A Central Command statement on Saturday said the coalition "respects human life, which is why we are assisting our Iraqi partner forces in their effort to liberate their lands from the IS."
"Our goal has always been for zero civilian casualties, but the coalition will not abandon our commitment to Iraqi partners because of the IS's inhuman tactics terrorising civilians."
"Coalition forces comply with the Law of Armed Conflict and take all reasonable precautions during the planning and execution of airstrikes to reduce the risk of harm to civilians," the statement said.
The US-led coalition has conducted more than 19,000 airstrikes against the IS in Iraq and Syria since the summer of 2014.
According to the UN, hundreds of thousands of civilians are trapped in areas under the IS control in western Mosul.

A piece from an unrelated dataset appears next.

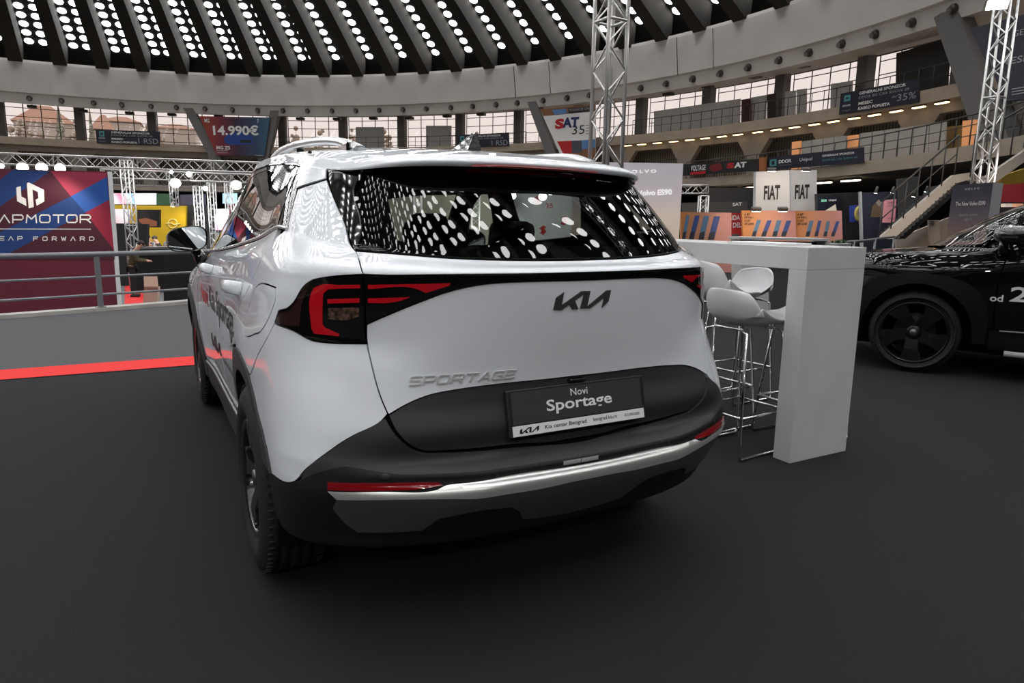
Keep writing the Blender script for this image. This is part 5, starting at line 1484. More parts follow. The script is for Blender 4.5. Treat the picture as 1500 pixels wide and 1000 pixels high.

The UN said it was "profoundly concerned" over reports "of a high number of civilian casualties" in the city's Al Jadidah area.
There are about 600,000 civilians feared trapped in western Mosul, according to the International Organisation of Migration. Iraqi forces have regained control of the city's east, CNN reported.
Iraqi forces in March seized Mosul's main government building and bank from the IS and are now closing in on the historic Al Nuri mosque where the group's leader Abu Bakr al Baghdadi first declared Islamic caliphate.